Heavy equipment firm Trakindo Utama is saving big money because it does not have to store its imported equipment in Singapore anymore, but can directly send it to bonded logistics centers (PLBs) in Indonesia
eavy equipment firm Trakindo Utama is saving big money because it does not have to store its imported equipment in Singapore anymore, but can directly send it to bonded logistics centers (PLBs) in Indonesia.
“Previously, we parked our equipment in Singapore. With PLBs, we’ve moved in stages to Jakarta and Kalimantan. It saves us money on rent and manpower costs,” Trakindo Utama director Heru Susanto said during a public discussion at the Cikarang Dry Port in West Java on Friday.
More companies are slated to make use of the government’s PLB concept. A PLB can store imported and exported goods exempted from duties for up to three years. In the past, firms parked imported goods in neighboring countries like Singapore and Malaysia to avoid duties at Indonesian ports.
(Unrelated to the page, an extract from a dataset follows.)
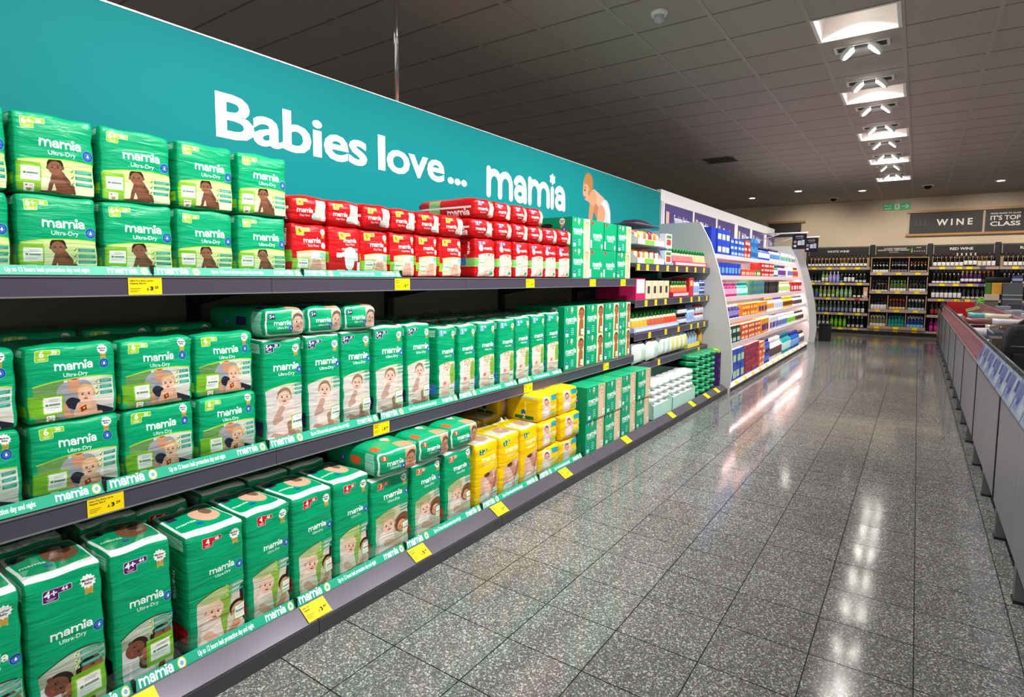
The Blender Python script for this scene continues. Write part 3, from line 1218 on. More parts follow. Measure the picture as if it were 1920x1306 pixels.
def slot_mesh(d, h):
    key = ('slot', round(d, 3))
    if key in PACKM: return PACKM[key]
    mb = MB()
    pts = [(-d * .5 + .05 * math.cos(t) * (1 if abs(math.cos(t)) > .2 else .9), h * .72 + .018 * math.sin(t)) for t in [2 * PI * i / 16 for i in range(16)]]
    mb.prism(pts, 'y', -.0016, 0)
    PACKM[key] = mb.mesh('handle_slot', BLACK)
    return PACKM[key]


def bag(dn, x, y, z, label, group, cat='nappy pack', name='nappy_pack', var=0, rz=0.0, ry=0.0, film=False, sc=(1, 1, 1), **kw):
    me = bag_mesh(dn, var % 3, **kw)
    if not film:
        o = link(name, me, None, (x, y, z), (0, ry, rz))
        o.scale = sc
        return tag(o, label, cat, group)
    t = empty(name, (x, y, z), 0, label, cat, group)
    t.rotation_euler = (0, ry, rz)
    t.scale = sc
    link('wrapper', me, t)
    q = DESIGN[dn]
    link('clear_film', film_mesh(q['w'], q['d'], var % 3), t, (0, 0, q['h']))
    return t


def carton(dn, x, y, z, label, group, rz=0.0):
    t = empty('nappy_carton', (x, y, z), 0, label, 'carton', group)
    t.rotation_euler = (0, 0, rz)
    link('box', carton_mesh(dn), t)
    q = DESIGN[dn]
    link('handle_slot', slot_mesh(q['d'], q['h']), t, (0, -q['w'] / 2, 0))
    return t


# ---------------------------------------------------------------- room shell
def terrazzo():
    m = D.materials.new('terrazzo_tile')
    m.use_nodes = True
    nt = m.node_tree
    N, Lk = nt.nodes.new, nt.links.new
    b = nt.nodes['Principled BSDF']
    g = N('ShaderNodeNewGeometry')
    v = N('ShaderNodeTexVoronoi'); v.inputs['Scale'].default_value = 300
    v2 = N('ShaderNodeTexVoronoi'); v2.inputs['Scale'].default_value = 190
    n = N('ShaderNodeTexNoise'); n.inputs['Scale'].default_value = 60; n.inputs['Detail'].default_value = 4
    big = N('ShaderNodeTexNoise'); big.inputs['Scale'].default_value = .9
    for q in (v, v2, n, big): Lk(g.outputs['Position'], q.inputs['Vector'])
    r = N('ShaderNodeValToRGB')
    e = r.color_ramp.elements
    e[0].position, e[0].color = 0.0, lin((88, 88, 89))
    e[1].position, e[1].color = 1.0, lin((196, 196, 196))
    for p, c in ((.35, (104, 104, 105)), (.65, (122, 122, 123)), (.85, (142, 142, 142))):
        q = e.new(p); q.color = lin(c)
    sep = N('ShaderNodeSeparateColor')
    Lk(v.outputs['Color'], sep.inputs[0])
    Lk(sep.outputs[0], r.inputs[0])
    r2 = N('ShaderNodeValToRGB')
    r2.color_ramp.elements[0].position = .86; r2.color_ramp.elements[0].color = (0, 0, 0, 1)
    r2.color_ramp.elements[1].position = .9; r2.color_ramp.elements[1].color = (1, 1, 1, 1)
    sep2 = N('ShaderNodeSeparateColor')
    Lk(v2.outputs['Color'], sep2.inputs[0])
    Lk(sep2.outputs[1], r2.inputs[0])
    mx = N('ShaderNodeMix'); mx.data_type = 'RGBA'
    mx.inputs[7].default_value = lin((200, 200, 200))
    Lk(r2.outputs[0], mx.inputs[0]); Lk(r.outputs[0], mx.inputs[6])
    mu = N('ShaderNodeMix'); mu.data_type = 'RGBA'; mu.blend_type = 'MULTIPLY'; mu.inputs[0].default_value = .35
    Lk(mx.outputs[2], mu.inputs[6]); Lk(n.outputs['Color'], mu.inputs[7])
    oi = N('ShaderNodeObjectInfo')
    mr = N('ShaderNodeMapRange'); mr.inputs[3].default_value = .9; mr.inputs[4].default_value = 1.08
    Lk(oi.outputs['Random'], mr.inputs[0])
    hs = N('ShaderNodeHueSaturation'); hs.inputs['Saturation'].default_value = .8
    Lk(mr.outputs[0], hs.inputs['Value']); Lk(mu.outputs[2], hs.inputs['Color'])
    Lk(hs.outputs[0], b.inputs['Base Color'])
    rr_ = N('ShaderNodeMapRange'); rr_.inputs[1].default_value = .3; rr_.inputs[2].default_value = .7; rr_.inputs[3].default_value = .07; rr_.inputs[4].default_value = .14
    Lk(big.outputs['Fac'], rr_.inputs[0]); Lk(rr_.outputs[0], b.inputs['Roughness'])
    b.inputs['Specular IOR Level'].default_value = .55
    bp = N('ShaderNodeBump'); bp.inputs['Strength'].default_value = .03; bp.inputs['Distance'].default_value = .01
    nb = N('ShaderNodeTexNoise'); nb.inputs['Scale'].default_value = 9
    Lk(g.outputs['Position'], nb.inputs['Vector'])
    Lk(nb.outputs['Fac'], bp.inputs['Height']); Lk(bp.outputs[0], b.inputs['Normal'])
    return m


TERR = terrazzo()
GROUT = mat('dark_grout', (40, 39, 38), .85)
floor = MB().box(-9, -3, -.05, 9, 17, -.004).build('floor', GROUT)
tag(floor, kind='structure')
TW_, TL_ = .301, .2704
tx0, ty0 = -.2457, 1.622


def tile_mb(mb, x, y, z0, z1, w, l, gap, m=0):
    return mb.box(x + gap, y + gap, z0, x + w - gap, y + l - gap, z1, 1, mt=0)


tme = tile_mb(MB(), 0, 0, -.012, 0, TW_, TL_, .0019).mesh('floor_tile', [TERR, GROUT])
cand, rest = [], []
for i in range(-30, 31):
    for j in range(-18, 57):
        x, y = tx0 + i * TW_, ty0 + j * TL_
        if x + TW_ > 9 or x < -9 or y < -3 or y > 16.7: continue
        p = proj((x + TW_ / 2, y + TL_ / 2, 0))
        vis = p and -60 < p[0] < 1980 and p[1] < 1380 and -1.85 < x < 1.3
        d = math.hypot(x, y)
        (cand if vis else rest).append((d, x, y))
cand.sort()
rest += cand[300:]
for d, x, y in cand[:300]:
    link('floor_tile', tme, floor, (x, y, 0))
mb = MB()
for d, x, y in rest: tile_mb(mb, x, y, -.012, 0, TW_, TL_, .0019)
tag(mb.build('distant_floor_tiles', [TERR, GROUT], floor), kind='stuff')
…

The PLBs, introduced by the government in March as part of its economic stimulus packages, are also expected to serve as alternatives to ports for storing shipped goods.
Goods going to warehouses only wait for 1.02 days to get out of port. Other goods hoarded in ports dwell for 3.3 to 6 days until they can be cleared, data from the Finance Ministry’s customs and excise directorate general shows.
Shipments of oil, gas, mining equipment, textile-related materials and chemicals, food, cosmetics and automotive products can be stored at PLBs. There are presently 24 PLBs spread across the country, mostly in Java and Kalimantan.
The government plans to allow the warehouses to store more types of commodities, including agricultural products. It hopes to see 50 PLBs develop near major ports across the archipelago next year to turn Indonesia into a regional logistics hub.
Indonesian Textile Industry Association (API) chairman Ade Sudrajat expects production costs to go down in the near future as PLBs expand. He hopes this will encourage local textile investors who opened businesses in Vietnam to return to Indonesia, or start investing in Indonesia.
Textile giant Sri Rejeki Isman (Sritex) now takes cotton from a PLB in Cikarang instead of from foreign ports. In so doing, the company has cut down on costs. It hopes a PLB will soon open in Central Java, where the firm operates.
Small and medium-sized garment businesses in Bandung, West Java, will also buy imported fabrics stored in a PLB in Batujajar instead of going to China to pre-book fabrics.
The Finance Ministry’s customs and excise director general Heru Pambudi said the concept had saved on pick-up costs that are accrued by taking goods from warehouses in Singapore and Malaysia to Indonesia.
“One PLB can save Rp 300.6 billion [US$22.9 million] in transporting 14 rigs from Singapore to Balikpapan,” he added.